* **AIM OF THE TASK**
Beginning at the first line of the data, print each line exactly, stopping after the line that contains "the -y side".

▬▬▬▬▬▬

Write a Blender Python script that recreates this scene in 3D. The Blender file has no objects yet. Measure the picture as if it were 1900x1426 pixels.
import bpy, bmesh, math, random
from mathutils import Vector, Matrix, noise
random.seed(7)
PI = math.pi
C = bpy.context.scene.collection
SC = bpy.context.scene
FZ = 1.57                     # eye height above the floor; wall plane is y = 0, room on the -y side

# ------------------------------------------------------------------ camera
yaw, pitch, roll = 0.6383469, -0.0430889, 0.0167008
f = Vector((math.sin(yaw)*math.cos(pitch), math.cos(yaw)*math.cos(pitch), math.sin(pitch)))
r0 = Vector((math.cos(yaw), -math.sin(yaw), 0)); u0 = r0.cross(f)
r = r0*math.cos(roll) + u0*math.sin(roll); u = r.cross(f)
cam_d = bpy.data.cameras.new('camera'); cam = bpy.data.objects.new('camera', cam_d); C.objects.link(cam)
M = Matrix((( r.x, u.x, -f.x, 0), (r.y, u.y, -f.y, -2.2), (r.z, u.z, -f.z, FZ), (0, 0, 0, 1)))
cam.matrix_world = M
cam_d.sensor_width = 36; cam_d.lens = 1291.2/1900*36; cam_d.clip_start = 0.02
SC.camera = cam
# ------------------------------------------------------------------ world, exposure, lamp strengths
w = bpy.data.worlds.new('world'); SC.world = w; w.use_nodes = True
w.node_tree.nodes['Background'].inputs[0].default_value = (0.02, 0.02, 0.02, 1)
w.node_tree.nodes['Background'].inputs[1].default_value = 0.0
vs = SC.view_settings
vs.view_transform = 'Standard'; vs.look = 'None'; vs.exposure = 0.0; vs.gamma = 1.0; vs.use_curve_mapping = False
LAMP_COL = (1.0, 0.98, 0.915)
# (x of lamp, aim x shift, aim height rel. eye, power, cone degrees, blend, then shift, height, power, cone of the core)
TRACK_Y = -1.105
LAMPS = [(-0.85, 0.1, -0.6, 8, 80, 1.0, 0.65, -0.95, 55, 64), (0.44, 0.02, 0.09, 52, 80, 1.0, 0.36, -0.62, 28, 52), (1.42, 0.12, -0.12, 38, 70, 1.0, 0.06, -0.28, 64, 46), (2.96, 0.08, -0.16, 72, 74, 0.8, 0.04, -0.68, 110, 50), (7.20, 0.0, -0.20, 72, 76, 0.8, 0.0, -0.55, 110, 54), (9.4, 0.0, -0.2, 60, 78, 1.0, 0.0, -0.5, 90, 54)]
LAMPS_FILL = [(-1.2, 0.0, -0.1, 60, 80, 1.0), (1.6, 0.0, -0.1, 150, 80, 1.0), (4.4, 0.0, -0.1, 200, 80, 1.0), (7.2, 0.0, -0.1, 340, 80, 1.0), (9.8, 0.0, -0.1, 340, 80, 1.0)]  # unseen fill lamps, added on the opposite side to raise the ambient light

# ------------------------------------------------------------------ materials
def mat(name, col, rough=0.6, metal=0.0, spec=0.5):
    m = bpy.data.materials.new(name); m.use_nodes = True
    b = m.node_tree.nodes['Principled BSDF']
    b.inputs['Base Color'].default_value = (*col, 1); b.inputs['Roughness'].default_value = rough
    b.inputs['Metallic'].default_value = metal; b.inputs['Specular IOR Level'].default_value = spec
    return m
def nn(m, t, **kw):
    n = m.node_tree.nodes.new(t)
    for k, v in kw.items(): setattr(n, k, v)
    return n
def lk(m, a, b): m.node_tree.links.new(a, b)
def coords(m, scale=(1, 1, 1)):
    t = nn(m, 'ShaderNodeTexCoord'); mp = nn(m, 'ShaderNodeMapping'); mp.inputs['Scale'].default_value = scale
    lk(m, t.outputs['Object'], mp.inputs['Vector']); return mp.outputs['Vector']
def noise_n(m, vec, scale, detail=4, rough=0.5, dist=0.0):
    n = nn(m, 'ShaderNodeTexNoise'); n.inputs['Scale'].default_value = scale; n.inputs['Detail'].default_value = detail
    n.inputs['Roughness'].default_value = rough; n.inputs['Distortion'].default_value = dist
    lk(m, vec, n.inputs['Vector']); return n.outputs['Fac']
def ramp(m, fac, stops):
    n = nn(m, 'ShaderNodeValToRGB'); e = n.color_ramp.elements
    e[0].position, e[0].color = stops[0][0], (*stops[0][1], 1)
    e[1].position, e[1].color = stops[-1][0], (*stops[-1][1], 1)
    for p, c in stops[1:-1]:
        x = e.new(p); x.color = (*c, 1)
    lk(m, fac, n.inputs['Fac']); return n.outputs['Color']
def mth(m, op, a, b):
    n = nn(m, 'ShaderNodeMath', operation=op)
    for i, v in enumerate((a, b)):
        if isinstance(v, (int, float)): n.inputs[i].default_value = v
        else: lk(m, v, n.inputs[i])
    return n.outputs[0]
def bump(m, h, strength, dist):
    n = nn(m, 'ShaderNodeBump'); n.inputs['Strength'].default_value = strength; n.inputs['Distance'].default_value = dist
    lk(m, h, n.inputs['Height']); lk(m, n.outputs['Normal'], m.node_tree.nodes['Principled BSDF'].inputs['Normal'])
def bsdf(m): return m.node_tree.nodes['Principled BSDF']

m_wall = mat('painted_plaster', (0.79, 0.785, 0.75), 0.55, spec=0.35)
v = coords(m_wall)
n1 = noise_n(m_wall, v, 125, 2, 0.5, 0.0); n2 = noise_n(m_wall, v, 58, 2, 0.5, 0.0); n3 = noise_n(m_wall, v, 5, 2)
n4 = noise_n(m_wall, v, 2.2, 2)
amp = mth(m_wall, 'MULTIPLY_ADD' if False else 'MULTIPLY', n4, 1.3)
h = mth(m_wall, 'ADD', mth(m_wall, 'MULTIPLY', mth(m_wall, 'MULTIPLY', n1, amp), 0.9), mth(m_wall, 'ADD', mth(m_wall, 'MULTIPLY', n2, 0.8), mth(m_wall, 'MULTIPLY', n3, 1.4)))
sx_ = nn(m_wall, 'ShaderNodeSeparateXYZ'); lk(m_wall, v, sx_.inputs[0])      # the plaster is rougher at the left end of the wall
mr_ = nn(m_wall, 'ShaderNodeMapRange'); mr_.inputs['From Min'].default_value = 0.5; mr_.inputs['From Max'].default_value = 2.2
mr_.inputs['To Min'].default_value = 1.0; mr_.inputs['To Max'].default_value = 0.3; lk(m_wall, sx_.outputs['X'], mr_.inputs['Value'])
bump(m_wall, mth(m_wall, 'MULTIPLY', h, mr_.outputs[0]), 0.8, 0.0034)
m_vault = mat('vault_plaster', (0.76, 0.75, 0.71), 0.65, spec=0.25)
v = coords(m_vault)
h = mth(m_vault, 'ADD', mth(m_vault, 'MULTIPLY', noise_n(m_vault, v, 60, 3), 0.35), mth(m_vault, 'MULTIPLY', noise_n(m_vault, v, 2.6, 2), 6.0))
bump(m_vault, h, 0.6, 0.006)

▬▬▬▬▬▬

* **RESULT**
Write a Blender Python script that recreates this scene in 3D. The Blender file has no objects yet. Measure the picture as if it were 1900x1426 pixels.
import bpy, bmesh, math, random
from mathutils import Vector, Matrix, noise
random.seed(7)
PI = math.pi
C = bpy.context.scene.collection
SC = bpy.context.scene
FZ = 1.57                     # eye height above the floor; wall plane is y = 0, room on the -y side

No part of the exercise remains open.